New Delhi: Atishi Singh will need all fireworks to make an impact in Delhi. As the 43-year-old took charge as the eighth Chief Minister of Delhi on September 21, 2024, the opposition parties, the Bharatiya Janata Party (BJP) and the Congress Party, targeted her with critical comments by saying, “Only the face of the government has changed, and it is futile to expect any miracles in the next few months from this government”.
The confusion even within the Aam Aadmi Party (AAP) is also reflected in the fact that on day one, Gopal Rai, a senior minister and founding member of AAP declared that she would be CM for two months. But now, the party has been silent for early polls and is anticipating the elections in February 2025.
So far as Atishi is concerned, quite a few of her own party workers point out that she does not enjoy much support within her own Kalkaji Constituency, from where she had won by a thin margin. It was because of these reasons that when she went on a Satyagrah she chose another area and not her own Assembly segment, they claim.
The BJP has already described Atishi as a pawn in the hands of the Aam Aadmi Party supremo and her immediate predecessor, Arvind Kejriwal, and is propagating that she would be remote-controlled.
By picking her as CM, the AAP sent a strong message to the BJP, which was planning ‘Operation Lotus’.
Atishi has a brilliant academic career and she was almost a consensus choice among the senior leaders of the AAP. Kejriwal did not pick his wife, Sunita, for Chief ministership, since it would have amounted to serious charges of nepotism directed towards him.
With her leftist background, she is also considered by AAP’s top leadership as someone who would never drift towards the saffron brigade under any circumstances. She will continue to hold the 13 portfolios that she had earlier, including, Finance, Revenue, Power, Water, Public Works, and Planning.
However, the challenges galore before Atishi given the ensuing Assembly elections in Delhi where citizens would expect a better performance from the new dispensation. The Opposition has already started targeting her performance as a minister in the Kejriwal government. It claims she was unsuccessful as a minister and despite holding 13 important portfolios, she failed to address the problems of Delhi in the past one and a half years.
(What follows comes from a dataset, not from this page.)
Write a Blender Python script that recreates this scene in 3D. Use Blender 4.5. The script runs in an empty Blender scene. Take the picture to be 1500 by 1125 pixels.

“Kejriwal destroyed Delhi in every possible manner in the last 10 years, and it is futile to expect his successor Atishi to do any better. Atishi had washed her hands off when Delhi got waterlogged, and people died due to drowning and electrocution,” the Leader of the Opposition in Delhi Assembly, Vijender Gupta of the BJP, alleged.
Those who are familiar with Kejriwal’s style of functioning, also know that he is not the type who would sit next to the Chief Minister and keep silent. He would always speak his mind and thus would remain the central figure, notwithstanding whoever is the head of the government. This attitude could undermine Atishi’s status.
Moreover, Kejriwal now apparently wants to revisit his common man image. It is in this light that he perhaps decided to give up his dream house on Flagstaff Road.
The AAP is not in a good position on the ground after the Delhi liquor scam broke out. Its leaders are visibly confused and are still trying to figure out what could be the election plank and talking points in the forthcoming assembly polls. They do not know whether to ask for votes to make Kejriwal the CM again or to stand behind Atishi to give her a full term. Atishi herself stated that the party would want to see Kejriwal as the CM but the question would be asked how would that change things. What was going to be her role?
Further, the chain of command has weakened and five AAP members cross-voted in the Municipal Corporation of Delhi bodies. Some senior AAP legislators are not very happy that they have been ignored by the top leadership, and instead many first-time MLAs are being preferred on plum posts.
Another major challenge before the AAP today is to keep its Dalit vote bank intact. One of its leaders who was made a minister defected to the BJP during Parliamentary polls. Another senior leader joined the Congress Party. The existing Dalit MLAs need reassurance and unless something is done for them, things could become difficult for AAP.
The Congress Party, which marginally improved its position in the Lok Sabha polls, has adopted an aggressive posture by attacking the AAP and its policies, and simultaneously taking on the BJP.